**GIVEN PROBLEM**
Gather all lines with the word "only" in them.

▽

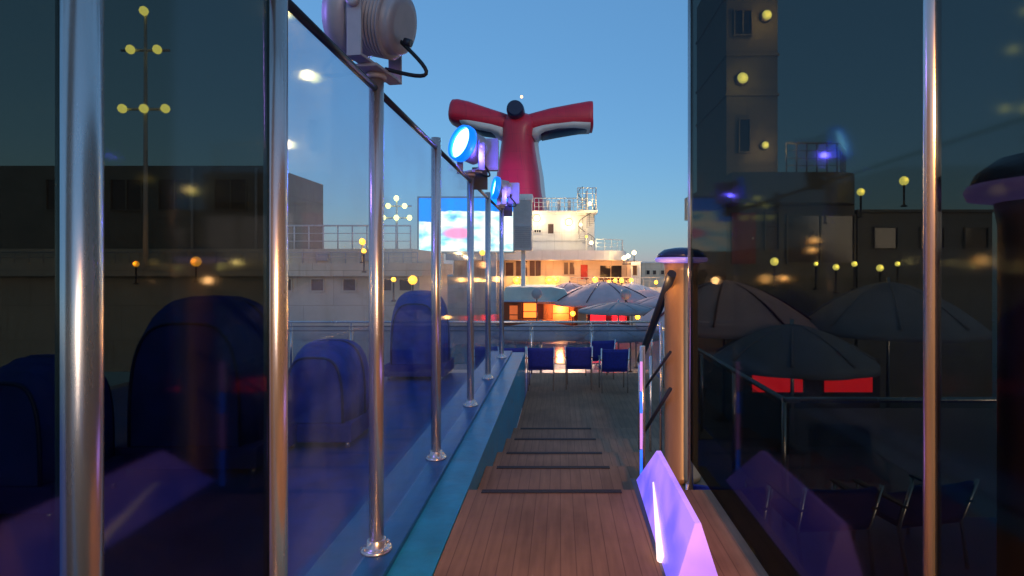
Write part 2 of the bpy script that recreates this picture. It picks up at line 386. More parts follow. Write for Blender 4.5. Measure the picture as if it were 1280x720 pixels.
# ------------------------------------------------------------------ added smoked screen dimming the right side, and capped columns
RX = 1.03; RT = 4.3
rw = empty('added_smoked_screen', (RX,2.5,0), 'added tall smoked glass screen that dims the view right of the walkway between capped columns', 'windscreen')
rp = [-0.3,1.55,4.42]
for i, y in enumerate(rp):
    p = MB().tube([(RX,y,0.001 if y < 4.04 else -0.169),(RX,y,RT+0.02)], 0.022, 16).build('post', STEEL, rw)
for i in range(2):
    MB().box(RX-0.006,RX+0.006,rp[i]+0.03,rp[i+1]-0.03,0.09,RT-0.05).build('glass_pane', SMOKE, rw)
    MB().tube([(RX,rp[i]+0.02,RT-0.03),(RX,rp[i+1]-0.02,RT-0.03)], 0.018, 10).build('top_rail', DARK, rw)

def column(x, y, z0, ztop, r, label):
    t = empty('capped_column', (x,y,z0), label, 'column', 'capped columns at the right of the walkway')
    MB().lathe([(r*1.15,z0),(r*1.15,z0+0.05),(r,z0+0.07),(r*0.98,ztop-0.09),(r*1.05,ztop-0.03)], (x,y,0), 36).build('shaft', ORANGEC, t)
    MB().lathe([(r*1.05,ztop-0.028),(r*1.5,ztop-0.018),(r*1.56,ztop+0.004),(r*1.5,ztop+0.018)], (x,y,0), 36).build('cap_rim', CAPR, t)
    MB().lathe([(r*1.46,ztop+0.0185),(r*1.36,ztop+0.05),(r*1.0,ztop+0.085),(r*0.4,ztop+0.10),(0.01,ztop+0.103)], (x,y,0), 36).build('cap', CAPB, t)
column(1.02, 4.72, -0.169, 1.67, 0.14, 'tan column with navy cap at the top of the steps, beside the sloping dark handrail')
column(1.27, 1.42, 0.001, 1.80, 0.13, 'near tan column with navy cap behind smoked glass at the right edge')

light('POINT','column_fill', (0.80,4.50,1.50), (1,.5,.16), 0.5, 0.03)  # added fill lamp beside the column to warm its top
# stair railing
sr = empty('stair_railing', (0.72,4.5,-0.17), 'stair railing with thick dark handrail sloping down from the capped column', 'railing')
MB().tube([P(840,342,4.5),P(800,450,6.0)], 0.036, 14).build('handrail', DARK, sr)
MB().tube([P(838,486,4.5),P(802,545,5.2)], 0.016, 10).build('lower_rail', DARK, sr)
MB().tube([P(838,440,4.5),P(801,492,5.3)], 0.012, 10).build('middle_rail', DARK, sr)
np_ = MB().tube([(0.655,4.45,-0.169),(0.655,4.45,0.98)], 0.022, 16).build('newel_post', STEEL, sr)
for z0, z1, mm in ((-0.12,0.16,BLUEGLOW),(0.17,0.45,PINKGLOW),(0.30+0.155,0.62,BLUEGLOW),(0.63,0.86,PINKGLOW)):
    MB().box(0.632,0.652,4.420,4.432,z0,z1).build('painted_glow_strip', mm, np_)  # coloured light on the steel post, painted on as glowing strips
a = MB().tube([P(800,450,6.0)+Vector((0,0,0)), Vector((P(800,450,6.0).x,6.0,-0.339))], 0.020, 14).build('newel_post', STEEL, sr)
MB().tube([P(813,445,5.4)-Vector((0,0,0.0)), Vector((P(813,445,5.4).x,5.4,-0.169))], 0.012, 12).build('baluster', STEEL, sr)
MB().tube([P(826,402,4.9), Vector((P(826,402,4.9).x,4.9,-0.169))], 0.012, 12).build('baluster', STEEL, sr)

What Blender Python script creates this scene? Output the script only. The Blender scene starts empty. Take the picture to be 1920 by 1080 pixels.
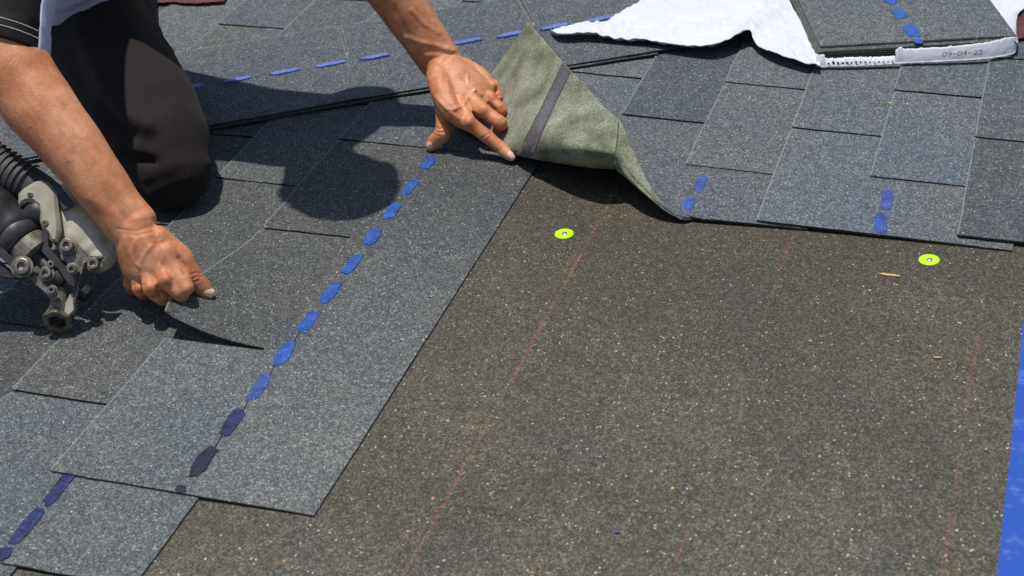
import bpy, bmesh, math, random
import numpy as np
from mathutils import Vector, Matrix, noise
from mathutils.bvhtree import BVHTree

random.seed(7)
S = bpy.context.scene
COL = S.collection

# ------------------------------------------------------------------ camera
# world: z = normal of the roof plane, x = down-to-up the courses, y = along the courses (metres)
CP = Vector((0.69504578, -1.11393162, 1.05246479 + .0065))
CR = Matrix(((0.9455179912, -0.0896858590, 0.3129731218),
             (0.3113170401, 0.5303821477, -0.7885280451),
             (-0.0952755415, 0.8430013192, 0.5294065990)))
FP = 2966.0
cam = bpy.data.cameras.new('camera')
camo = bpy.data.objects.new('camera', cam)
COL.objects.link(camo)
camo.matrix_world = Matrix.Translation(CP) @ CR.to_4x4()
cam.sensor_width = 36
cam.lens = 36 * FP / 1920
cam.clip_start = 0.05
cam.clip_end = 400
cam.dof.use_dof = True
cam.dof.focus_distance = 2.18
cam.dof.aperture_fstop = 9.0
S.camera = camo
S.render.resolution_x, S.render.resolution_y = 1024, 576

# ------------------------------------------------------------------ sky and sun
SUN = Vector((-0.09, 0.05, 1.0)).normalized()          # direction towards the sun
w = bpy.data.worlds.new('World'); S.world = w; w.use_nodes = True
nt = w.node_tree
sky = nt.nodes.new('ShaderNodeTexSky'); sky.sky_type = 'NISHITA'; sky.sun_disc = False
sky.sun_elevation = math.asin(SUN.z)
sky.sun_rotation = math.atan2(SUN.x, SUN.y)
sky.air_density = 1.3
nt.links.new(sky.outputs[0], nt.nodes['Background'].inputs[0])
nt.nodes['Background'].inputs[1].default_value = 0.088
sl = bpy.data.lights.new('sun', 'SUN'); sl.energy = 4.1; sl.angle = math.radians(0.9); sl.color = (1, .955, .89)
so = bpy.data.objects.new('sun', sl); COL.objects.link(so)
so.rotation_euler = SUN.to_track_quat('Z', 'Y').to_euler(); so.location = (0, 0, 5)
S.view_settings.view_transform = 'Standard'; S.view_settings.look = 'None'
S.view_settings.exposure = 0.0; S.view_settings.gamma = 1.0

# ------------------------------------------------------------------ helpers
def ray(px, py):
    return CR @ Vector(((px - 960) / FP, -(py - 540) / FP, -1.0))
def P(px, py, z=0.0):
    r = ray(px, py); return CP + r * ((z - CP.z) / r.z)
def D(px, py, d):
    return CP + ray(px, py) * d
CRT = np.array(CR)
def projn(V):
    q = (V - np.array(CP)) @ CRT
    return np.stack([960 + FP * q[:, 0] / -q[:, 2], 540 - FP * q[:, 1] / -q[:, 2]], 1)

def tag(o, label=None, cat=None, group=None, kind=None):
    if label: o['label'] = label
    if cat: o['category'] = cat
    if group: o['group'] = group
    if kind: o['kind'] = kind
    return o
def link(name, me, mat=None, parent=None, smooth=False):
    o = bpy.data.objects.new(name, me); COL.objects.link(o)
    if mat:
        for m in (mat if isinstance(mat, (list, tuple)) else [mat]): me.materials.append(m)
    if parent:
        o.parent = parent
        o.matrix_parent_inverse = Matrix.Translation(-parent.location)
    if smooth:
        me.polygons.foreach_set('use_smooth', [True] * len(me.polygons))
    return o
def empty(name, loc=(0, 0, 0)):
    o = bpy.data.objects.new(name, None); COL.objects.link(o); o.location = loc; o.empty_display_size = .02
    return o
def mesh(name, V, F, mi=None):
    me = bpy.data.meshes.new(name); me.from_pydata([tuple(v) for v in V], [], F); me.update()
    if mi is not None: me.polygons.foreach_set('material_index', mi)
    return me
def n3(x, y, z=0.0):
    return noise.noise(Vector((x, y, z)))

class Acc:
    """collects lofts / prisms / ellipsoids into one mesh"""
    def __init__(s): s.V = []; s.F = []
    def ring_strip(s, rings, closed=True, caps=True):
        b = len(s.V); n = len(rings[0])
        for r in rings: s.V.extend(r)
        for i in range(len(rings) - 1):
            for j in range(n if closed else n - 1):
                k = (j + 1) % n
                s.F.append((b + i*n + j, b + i*n + k, b + (i+1)*n + k, b + (i+1)*n + j))
        if caps:
            s.F.append(tuple(b + j for j in reversed(range(n))))
            s.F.append(tuple(b + (len(rings)-1)*n + j for j in range(n)))
    def loft(s, st, up=(0, 0, 1), n=20, cap='round', sub=6):
        """st: list of (point, ra, rb); ra across, rb along up"""
        pts = [Vector(a[0]) for a in st]; ra = [a[1] for a in st]; rb = [a[2] if len(a) > 2 else a[1] for a in st]
        Pn, A, B = [], [], []
        if sub > 1 and len(pts) > 2:
            for i in range(len(pts) - 1):
                p0 = pts[max(i-1, 0)]; p1 = pts[i]; p2 = pts[i+1]; p3 = pts[min(i+2, len(pts)-1)]
                for k in range(sub):
                    t = k / sub
                    q = 0.5*((2*p1) + (p2-p0)*t + (2*p0-5*p1+4*p2-p3)*t*t + (-p0+3*p1-3*p2+p3)*t**3)
                    e = t*t*(3-2*t)
                    Pn.append(q); A.append(ra[i]*(1-e)+ra[i+1]*e); B.append(rb[i]*(1-e)+rb[i+1]*e)
            Pn.append(pts[-1]); A.append(ra[-1]); B.append(rb[-1])
        else: Pn, A, B = pts, ra, rb
        up = Vector(up); rings = []
        def fr(t):
            sd = t.cross(up)
            if sd.length < 1e-4: sd = t.cross(Vector((1, 0, 0)))
            sd.normalize(); return sd, sd.cross(t).normalized()
        def ring(c, a, b, sd, uv):
            return [c + sd*(a*math.cos(2*math.pi*j/n)) + uv*(b*math.sin(2*math.pi*j/n)) for j in range(n)]
        T = []
        for i in range(len(Pn)):
            t = (Pn[min(i+1, len(Pn)-1)] - Pn[max(i-1, 0)]).normalized(); T.append(t)
        if cap == 'round':
            sd, uv = fr(T[0]); r = min(A[0], B[0])
            for k in (3, 2, 1):
                f = k/3.05; rings.append(ring(Pn[0] - T[0]*r*f, A[0]*math.sqrt(1-f*f), B[0]*math.sqrt(1-f*f), sd, uv))
        for i in range(len(Pn)):
            sd, uv = fr(T[i]); rings.append(ring(Pn[i], A[i], B[i], sd, uv))
        if cap == 'round':
            sd, uv = fr(T[-1]); r = min(A[-1], B[-1])
            for k in (1, 2, 3):
                f = k/3.05; rings.append(ring(Pn[-1] + T[-1]*r*f, A[-1]*math.sqrt(1-f*f), B[-1]*math.sqrt(1-f*f), sd, uv))
        s.ring_strip(rings, True, cap != 'open')
        return s
    def ell(s, c, r, rot=None, n=16):
        c = Vector(c); rings = []
        M = rot or Matrix.Identity(3)
        for i in range(1, n):
            ph = math.pi*i/n
            rings.append([c + M @ Vector((r[0]*math.sin(ph)*math.cos(2*math.pi*j/n), r[1]*math.sin(ph)*math.sin(2*math.pi*j/n), -r[2]*math.cos(ph))) for j in range(n)])
        s.ring_strip(rings)
        return s
    def prism(s, poly, nv, th, bevel=0.0):
        """poly: coplanar 3D points seen from +nv; extruded by th along nv"""
        nv = Vector(nv).normalized(); poly = [Vector(p) for p in poly]
        c = sum(poly, Vector()) / len(poly)
        rings = [poly, [p + nv*(th-bevel) for p in poly]]
        if bevel > 0:
            ins = []
            m = len(poly)
            for i in range(m):
                a, b, d = poly[i-1], poly[i], poly[(i+1) % m]
                e1 = (b-a).normalized(); e2 = (d-b).normalized()
                n1 = nv.cross(e1); n2 = nv.cross(e2); q = (n1+n2)
                q = q/max(q.length, .3) if q.length > 1e-6 else n1
                ins.append(q)
            sgn = 1 if sum(((poly[i-1]-c).cross(poly[i]-c)).dot(nv) for i in range(m)) > 0 else -1
            rings.append([p + nv*th + q*bevel*sgn for p, q in zip(poly, ins)])
        s.ring_strip(rings)
        return s
    def me(s, name):
        m = mesh(name, s.V, s.F); bm = bmesh.new(); bm.from_mesh(m)
        bmesh.ops.recalc_face_normals(bm, faces=bm.faces); bm.to_mesh(m); bm.free()
        return m
    def build(s, name, mat, parent=None, smooth=False): return link(name, s.me(name), mat, parent, smooth)

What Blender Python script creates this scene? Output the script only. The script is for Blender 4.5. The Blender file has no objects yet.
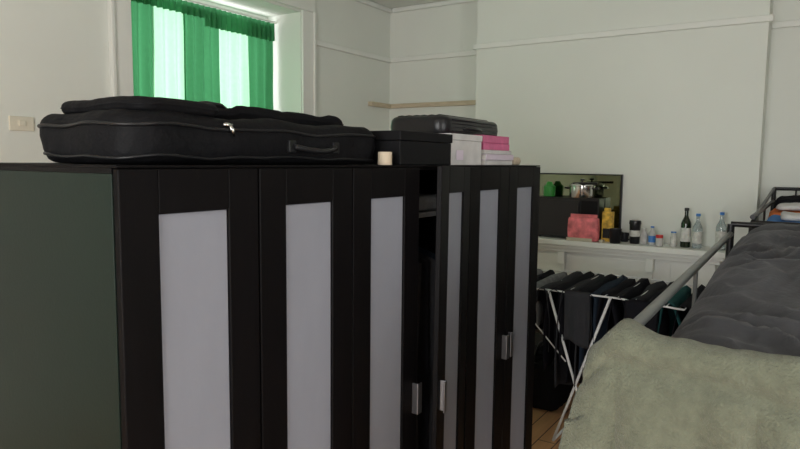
import bpy, math, random
from mathutils import Vector, Matrix, noise
random.seed(4)
S=bpy.context.scene
S.view_settings.view_transform='Standard'
S.view_settings.look='None'
S.view_settings.exposure=0.0

# ------------------------------------------------------------ materials
def M(name,col,rough=.5,metal=0,bump=0,bscale=50,var=0,vscale=5,spec=.5,sheen=0,stretch=(1,1,1),trans=0):
    m=bpy.data.materials.new(name); m.use_nodes=True
    nt=m.node_tree; N=nt.nodes; L=nt.links
    b=N['Principled BSDF']
    b.inputs['Base Color'].default_value=(*col,1)
    b.inputs['Roughness'].default_value=rough
    b.inputs['Metallic'].default_value=metal
    b.inputs['Specular IOR Level'].default_value=spec
    if sheen: b.inputs['Sheen Weight'].default_value=sheen
    if trans: b.inputs['Transmission Weight'].default_value=trans
    tc=N.new('ShaderNodeTexCoord'); mp=N.new('ShaderNodeMapping')
    mp.inputs['Scale'].default_value=stretch
    L.new(tc.outputs['Object'],mp.inputs['Vector'])
    n=N.new('ShaderNodeTexNoise'); n.inputs['Scale'].default_value=vscale; n.inputs['Detail'].default_value=4
    L.new(mp.outputs[0],n.inputs['Vector'])
    r=N.new('ShaderNodeValToRGB')
    v=var if var else .04
    r.color_ramp.elements[0].position=.3; r.color_ramp.elements[1].position=.7
    r.color_ramp.elements[0].color=(*[c*(1-v) for c in col],1)
    r.color_ramp.elements[1].color=(*[min(1,c*(1+v)) for c in col],1)
    L.new(n.outputs['Fac'],r.inputs['Fac']); L.new(r.outputs[0],b.inputs['Base Color'])
    if bump:
        n2=N.new('ShaderNodeTexNoise'); n2.inputs['Scale'].default_value=bscale; n2.inputs['Detail'].default_value=5
        L.new(mp.outputs[0],n2.inputs['Vector'])
        bp=N.new('ShaderNodeBump'); bp.inputs['Strength'].default_value=bump; bp.inputs['Distance'].default_value=.01
        L.new(n2.outputs['Fac'],bp.inputs['Height']); L.new(bp.outputs[0],b.inputs['Normal'])
    return m

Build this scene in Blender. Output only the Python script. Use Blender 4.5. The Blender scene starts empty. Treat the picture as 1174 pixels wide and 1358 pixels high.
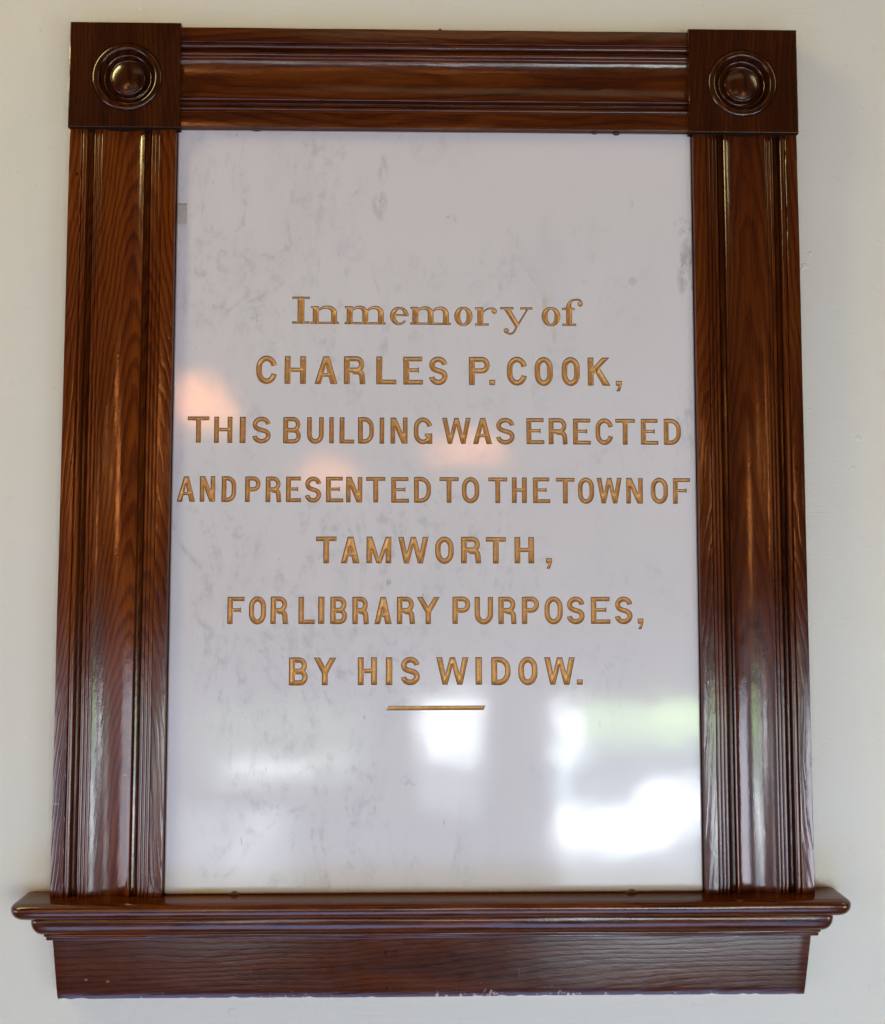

△

**EXERCISE OUTPUT**
What Blender Python script creates this scene? Output the script only. The Blender scene starts empty. Take the picture to be 1920 by 1080 pixels.
What Blender Python script creates this scene? Output the script only. The script is for Blender 4.5. The Blender file has no objects yet.
Build this scene in Blender. Output only the Python script. Use Blender 4.5. The Blender scene starts empty. Treat the picture as 1174 pixels wide and 1358 pixels high.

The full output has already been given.